今日は、少し用事があり車を出してもらうことになったので息子についでに店まで送ってもらうと「福井ってまだ飾ってある?」と聞いてくれました。
「孔版画と雪景色だけ残してあるよ」と伝えると「見にいくわ」(名古屋弁)と車を降りてきました。
まず小窓の上の孔版画「異性」に釘付けになり、続いてエントランスからギャラリーに入ると、
「おー」
「すげぇなぁ〜福井ってこんなに良かった?ずっと見てきたつもりだったけど、こんなに良いんだなぁ。感動する。今までの展覧会でうちの店に1番ぴったり合っている気がするよ」と言ってくれました。
嬉しくなって倉庫に仕舞ってあったお納め予定の作品やくわいの作品を見せると、そちらにも感激して観てくれました。

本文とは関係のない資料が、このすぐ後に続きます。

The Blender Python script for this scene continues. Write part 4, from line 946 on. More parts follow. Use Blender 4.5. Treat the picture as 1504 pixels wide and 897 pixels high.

珍しなぁ〜と話を聞いていると「このチークの額がいいんだなぁ、でも今の時代の新しい家には存在感が重いんだよなぁ。小さい作品ならなんとかなるんだけれど」というところまで口にしたので驚きました。
例の「青い音」は欲しいなぁと言い、雪景色ではこれかな?と


「暗い日」を選んだので、小さい作品だからということもあるかもしれませんが、お気に入りが私とぴったり同じでそこまでいくと「うんざりするほど親子だなぁ」と不思議にゾッとしました。
息子は教師をしています。
小林秀雄が「教育」の原理について「教師の魂が弟子(生徒)の魂に移ること」と書いていましたが、その意味からすると画家と鑑賞者についても同じ。。鑑賞者は絵画を通して画家の魂をいかに受けとることができるか?がこの「コレクション病」の本体ではないかと考えるのです。
「魂のやりとり」について福井はどの作家よりも静かに私たちに語ってくれているようです。
独りでいることにこれほどの安心感を与えてくれる作品は他にないでしょう。
人は結局人間同士の魂のやり取りだけを力として生きるのだと思います。
寒さは苦手ですが、この寒さのおかげでもうしばらく雪景色を飾らせていただけることに密かな喜びを感じています。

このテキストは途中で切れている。